Concern 2: I’m concerned that the school is retaining the facial biometrics of my child. What if that data is breached and falls into the wrong hands?

The Facts: The biometric information captured for facial recognition is fleeting. When our technology detects a face (or faces) within a video frame, it instantly converts those faces to numerical vectors for comparison to the vectors of watchlisted people. If there is no match, none of those vectors are retained by the school district. Facial recognition companies generally do not store pictures of innocent students, staff or faculty within their systems.

Importantly, none of this biometric information is transmitted to the facial recognition vendor (e.g., Oosto) over the Internet. It stays local and is managed at the district level. If there is a data breach, the data would be worthless to the hackers since these numerical vectors are encrypted and effectively made unreadable.

Concern 3: I’m concerned about the demographic bias that is baked into the facial recognition algorithms.

The Facts: While there is evidence that some older versions of facial recognition technology have struggled to perform consistently across various demographic factors, the oft-repeated claim that it is inherently less accurate in matching photos of minority subjects simply does not reflect the current state of the algorithms. According to the National Institute of Standards and Technology (NIST), which tests over 650 algorithms for accuracy, there are now over 100 algorithms that can match a photo out of a lineup of over 12 million photos, over 99% of the time, regardless of race or gender. Oosto’s accuracy in real-world implementations is also north of 99%.

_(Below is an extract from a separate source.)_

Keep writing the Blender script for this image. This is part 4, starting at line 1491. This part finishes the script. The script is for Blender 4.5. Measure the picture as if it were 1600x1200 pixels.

Concern 4: I’m concerned about who gets to decide which people are placed on a school’s watchlist

The Facts: Many schools have lists of known security threats. This often includes ex-students, parents, and faculty prone to violence, as well as known sex offenders who live in the immediate vicinity. The school district determines who gets added to the watchlist and who gets removed from the watchlist. This is completely within the school district’s jurisdiction and no watchlist decisions are made by the facial recognition vendor. We encourage school districts to be transparent about the rationale and criteria being used to add someone to their watchlist. Leading facial recognition companies like Oosto do not provide pre-populated watchlists to schools – they rely on the districts to create their own custom watchlists based on their specific security threats.

The best way to address these concerns is to educate students, parents, staff, faculty, PTAs and your local community. When the community understands how the technology works, how the misconceptions of yesteryear no longer apply (e.g., demographic bias), and how biographic data is protected, they’re generally supportive.

It’s equally important to explain the drawbacks of leveraging video surveillance without facial recognition – this means relying on staff to memorize faces, watch video footage around the clock, and spread their limited resources thinly. These limitations unfortunately mean that a bad actor could slip through your defenses.

Given the shocking rise in school violence, this needs to be a calculated gamble.